— Start —

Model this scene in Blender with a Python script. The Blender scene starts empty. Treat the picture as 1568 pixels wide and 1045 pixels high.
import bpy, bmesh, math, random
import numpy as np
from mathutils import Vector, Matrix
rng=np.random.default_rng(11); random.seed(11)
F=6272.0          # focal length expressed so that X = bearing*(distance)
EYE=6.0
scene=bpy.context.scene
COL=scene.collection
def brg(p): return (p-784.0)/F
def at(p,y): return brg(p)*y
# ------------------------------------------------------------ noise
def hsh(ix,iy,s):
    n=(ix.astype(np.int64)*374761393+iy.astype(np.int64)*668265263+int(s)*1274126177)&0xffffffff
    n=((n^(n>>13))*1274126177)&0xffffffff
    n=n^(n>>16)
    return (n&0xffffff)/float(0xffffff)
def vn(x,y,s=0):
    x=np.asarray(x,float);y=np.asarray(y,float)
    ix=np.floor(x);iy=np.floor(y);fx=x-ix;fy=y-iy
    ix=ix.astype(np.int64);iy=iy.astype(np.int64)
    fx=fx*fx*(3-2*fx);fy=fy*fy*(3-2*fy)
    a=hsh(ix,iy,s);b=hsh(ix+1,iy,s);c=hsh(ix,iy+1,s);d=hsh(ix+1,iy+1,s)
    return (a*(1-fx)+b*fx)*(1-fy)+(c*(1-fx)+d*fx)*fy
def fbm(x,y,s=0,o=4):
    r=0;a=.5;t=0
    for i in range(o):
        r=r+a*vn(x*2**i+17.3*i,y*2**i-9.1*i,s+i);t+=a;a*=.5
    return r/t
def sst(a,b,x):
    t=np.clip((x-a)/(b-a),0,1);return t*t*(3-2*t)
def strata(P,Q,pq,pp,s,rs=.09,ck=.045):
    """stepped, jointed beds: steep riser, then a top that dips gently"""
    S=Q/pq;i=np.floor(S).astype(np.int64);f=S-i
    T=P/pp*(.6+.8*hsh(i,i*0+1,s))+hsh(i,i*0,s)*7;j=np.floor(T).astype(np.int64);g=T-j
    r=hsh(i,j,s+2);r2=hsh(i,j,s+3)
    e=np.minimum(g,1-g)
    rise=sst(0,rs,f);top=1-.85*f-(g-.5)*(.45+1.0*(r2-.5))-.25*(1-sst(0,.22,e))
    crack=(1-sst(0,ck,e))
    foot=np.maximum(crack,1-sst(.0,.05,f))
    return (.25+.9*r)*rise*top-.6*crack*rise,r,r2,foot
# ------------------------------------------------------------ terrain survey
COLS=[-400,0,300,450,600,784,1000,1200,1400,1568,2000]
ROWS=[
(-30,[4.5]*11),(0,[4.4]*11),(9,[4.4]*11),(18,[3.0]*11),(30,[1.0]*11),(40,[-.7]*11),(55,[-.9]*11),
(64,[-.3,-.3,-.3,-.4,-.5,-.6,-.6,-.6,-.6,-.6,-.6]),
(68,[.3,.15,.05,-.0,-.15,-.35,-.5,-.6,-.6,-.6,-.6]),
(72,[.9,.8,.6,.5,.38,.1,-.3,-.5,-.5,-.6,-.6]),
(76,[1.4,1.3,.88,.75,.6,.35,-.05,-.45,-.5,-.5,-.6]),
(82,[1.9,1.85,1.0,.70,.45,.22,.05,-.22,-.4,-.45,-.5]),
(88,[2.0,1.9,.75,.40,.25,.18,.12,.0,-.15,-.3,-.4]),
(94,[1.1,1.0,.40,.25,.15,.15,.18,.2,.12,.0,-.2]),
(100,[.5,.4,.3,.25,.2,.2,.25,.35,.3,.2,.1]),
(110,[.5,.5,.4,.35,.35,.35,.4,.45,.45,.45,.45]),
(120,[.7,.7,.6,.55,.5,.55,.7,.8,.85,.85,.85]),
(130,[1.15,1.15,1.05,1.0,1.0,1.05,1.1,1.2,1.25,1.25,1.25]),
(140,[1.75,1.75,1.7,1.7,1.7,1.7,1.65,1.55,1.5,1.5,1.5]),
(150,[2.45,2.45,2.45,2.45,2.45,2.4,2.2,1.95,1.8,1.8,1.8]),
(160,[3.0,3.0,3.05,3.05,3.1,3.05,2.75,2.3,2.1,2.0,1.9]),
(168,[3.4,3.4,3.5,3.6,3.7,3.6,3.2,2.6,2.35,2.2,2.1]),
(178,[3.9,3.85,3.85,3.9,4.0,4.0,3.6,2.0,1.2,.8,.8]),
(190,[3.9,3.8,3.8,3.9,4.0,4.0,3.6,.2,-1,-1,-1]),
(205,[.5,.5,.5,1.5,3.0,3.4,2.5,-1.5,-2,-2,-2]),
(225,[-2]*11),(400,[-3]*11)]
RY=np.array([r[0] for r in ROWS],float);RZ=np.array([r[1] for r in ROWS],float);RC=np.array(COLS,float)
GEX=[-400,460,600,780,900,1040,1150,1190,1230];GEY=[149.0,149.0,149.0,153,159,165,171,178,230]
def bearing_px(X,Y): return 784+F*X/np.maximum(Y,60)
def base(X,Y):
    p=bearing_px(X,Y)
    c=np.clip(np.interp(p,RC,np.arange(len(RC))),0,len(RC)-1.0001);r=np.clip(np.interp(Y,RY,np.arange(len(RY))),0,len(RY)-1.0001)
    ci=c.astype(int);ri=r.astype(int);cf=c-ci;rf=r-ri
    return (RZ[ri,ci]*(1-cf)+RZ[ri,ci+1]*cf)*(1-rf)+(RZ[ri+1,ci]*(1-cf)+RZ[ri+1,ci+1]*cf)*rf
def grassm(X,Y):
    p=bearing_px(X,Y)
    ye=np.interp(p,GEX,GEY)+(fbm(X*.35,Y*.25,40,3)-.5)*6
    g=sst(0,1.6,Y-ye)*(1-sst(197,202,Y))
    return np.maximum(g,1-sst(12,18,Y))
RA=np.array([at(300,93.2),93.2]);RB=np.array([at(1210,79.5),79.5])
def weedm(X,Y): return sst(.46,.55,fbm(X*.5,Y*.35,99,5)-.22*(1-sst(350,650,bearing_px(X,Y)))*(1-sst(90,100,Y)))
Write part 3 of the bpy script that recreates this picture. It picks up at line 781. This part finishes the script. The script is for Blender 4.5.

— End —

All of the material above needs to be copied exactly.

ANSWER IN FULL:
Model this scene in Blender with a Python script. The Blender scene starts empty. Treat the picture as 1568 pixels wide and 1045 pixels high.
import bpy, bmesh, math, random
import numpy as np
from mathutils import Vector, Matrix
rng=np.random.default_rng(11); random.seed(11)
F=6272.0          # focal length expressed so that X = bearing*(distance)
EYE=6.0
scene=bpy.context.scene
COL=scene.collection
def brg(p): return (p-784.0)/F
def at(p,y): return brg(p)*y
# ------------------------------------------------------------ noise
def hsh(ix,iy,s):
    n=(ix.astype(np.int64)*374761393+iy.astype(np.int64)*668265263+int(s)*1274126177)&0xffffffff
    n=((n^(n>>13))*1274126177)&0xffffffff
    n=n^(n>>16)
    return (n&0xffffff)/float(0xffffff)
def vn(x,y,s=0):
    x=np.asarray(x,float);y=np.asarray(y,float)
    ix=np.floor(x);iy=np.floor(y);fx=x-ix;fy=y-iy
    ix=ix.astype(np.int64);iy=iy.astype(np.int64)
    fx=fx*fx*(3-2*fx);fy=fy*fy*(3-2*fy)
    a=hsh(ix,iy,s);b=hsh(ix+1,iy,s);c=hsh(ix,iy+1,s);d=hsh(ix+1,iy+1,s)
    return (a*(1-fx)+b*fx)*(1-fy)+(c*(1-fx)+d*fx)*fy
def fbm(x,y,s=0,o=4):
    r=0;a=.5;t=0
    for i in range(o):
        r=r+a*vn(x*2**i+17.3*i,y*2**i-9.1*i,s+i);t+=a;a*=.5
    return r/t
def sst(a,b,x):
    t=np.clip((x-a)/(b-a),0,1);return t*t*(3-2*t)
def strata(P,Q,pq,pp,s,rs=.09,ck=.045):
    """stepped, jointed beds: steep riser, then a top that dips gently"""
    S=Q/pq;i=np.floor(S).astype(np.int64);f=S-i
    T=P/pp*(.6+.8*hsh(i,i*0+1,s))+hsh(i,i*0,s)*7;j=np.floor(T).astype(np.int64);g=T-j
    r=hsh(i,j,s+2);r2=hsh(i,j,s+3)
    e=np.minimum(g,1-g)
    rise=sst(0,rs,f);top=1-.85*f-(g-.5)*(.45+1.0*(r2-.5))-.25*(1-sst(0,.22,e))
    crack=(1-sst(0,ck,e))
    foot=np.maximum(crack,1-sst(.0,.05,f))
    return (.25+.9*r)*rise*top-.6*crack*rise,r,r2,foot
# ------------------------------------------------------------ terrain survey
COLS=[-400,0,300,450,600,784,1000,1200,1400,1568,2000]
ROWS=[
(-30,[4.5]*11),(0,[4.4]*11),(9,[4.4]*11),(18,[3.0]*11),(30,[1.0]*11),(40,[-.7]*11),(55,[-.9]*11),
(64,[-.3,-.3,-.3,-.4,-.5,-.6,-.6,-.6,-.6,-.6,-.6]),
(68,[.3,.15,.05,-.0,-.15,-.35,-.5,-.6,-.6,-.6,-.6]),
(72,[.9,.8,.6,.5,.38,.1,-.3,-.5,-.5,-.6,-.6]),
(76,[1.4,1.3,.88,.75,.6,.35,-.05,-.45,-.5,-.5,-.6]),
(82,[1.9,1.85,1.0,.70,.45,.22,.05,-.22,-.4,-.45,-.5]),
(88,[2.0,1.9,.75,.40,.25,.18,.12,.0,-.15,-.3,-.4]),
(94,[1.1,1.0,.40,.25,.15,.15,.18,.2,.12,.0,-.2]),
(100,[.5,.4,.3,.25,.2,.2,.25,.35,.3,.2,.1]),
(110,[.5,.5,.4,.35,.35,.35,.4,.45,.45,.45,.45]),
(120,[.7,.7,.6,.55,.5,.55,.7,.8,.85,.85,.85]),
(130,[1.15,1.15,1.05,1.0,1.0,1.05,1.1,1.2,1.25,1.25,1.25]),
(140,[1.75,1.75,1.7,1.7,1.7,1.7,1.65,1.55,1.5,1.5,1.5]),
(150,[2.45,2.45,2.45,2.45,2.45,2.4,2.2,1.95,1.8,1.8,1.8]),
(160,[3.0,3.0,3.05,3.05,3.1,3.05,2.75,2.3,2.1,2.0,1.9]),
(168,[3.4,3.4,3.5,3.6,3.7,3.6,3.2,2.6,2.35,2.2,2.1]),
(178,[3.9,3.85,3.85,3.9,4.0,4.0,3.6,2.0,1.2,.8,.8]),
(190,[3.9,3.8,3.8,3.9,4.0,4.0,3.6,.2,-1,-1,-1]),
(205,[.5,.5,.5,1.5,3.0,3.4,2.5,-1.5,-2,-2,-2]),
(225,[-2]*11),(400,[-3]*11)]
RY=np.array([r[0] for r in ROWS],float);RZ=np.array([r[1] for r in ROWS],float);RC=np.array(COLS,float)
GEX=[-400,460,600,780,900,1040,1150,1190,1230];GEY=[149.0,149.0,149.0,153,159,165,171,178,230]
def bearing_px(X,Y): return 784+F*X/np.maximum(Y,60)
def base(X,Y):
    p=bearing_px(X,Y)
    c=np.clip(np.interp(p,RC,np.arange(len(RC))),0,len(RC)-1.0001);r=np.clip(np.interp(Y,RY,np.arange(len(RY))),0,len(RY)-1.0001)
    ci=c.astype(int);ri=r.astype(int);cf=c-ci;rf=r-ri
    return (RZ[ri,ci]*(1-cf)+RZ[ri,ci+1]*cf)*(1-rf)+(RZ[ri+1,ci]*(1-cf)+RZ[ri+1,ci+1]*cf)*rf
def grassm(X,Y):
    p=bearing_px(X,Y)
    ye=np.interp(p,GEX,GEY)+(fbm(X*.35,Y*.25,40,3)-.5)*6
    g=sst(0,1.6,Y-ye)*(1-sst(197,202,Y))
    return np.maximum(g,1-sst(12,18,Y))
RA=np.array([at(300,93.2),93.2]);RB=np.array([at(1210,79.5),79.5])
def weedm(X,Y): return sst(.46,.55,fbm(X*.5,Y*.35,99,5)-.22*(1-sst(350,650,bearing_px(X,Y)))*(1-sst(90,100,Y)))
Write part 3 of the bpy script that recreates this picture. It picks up at line 781. This part finishes the script. The script is for Blender 4.5.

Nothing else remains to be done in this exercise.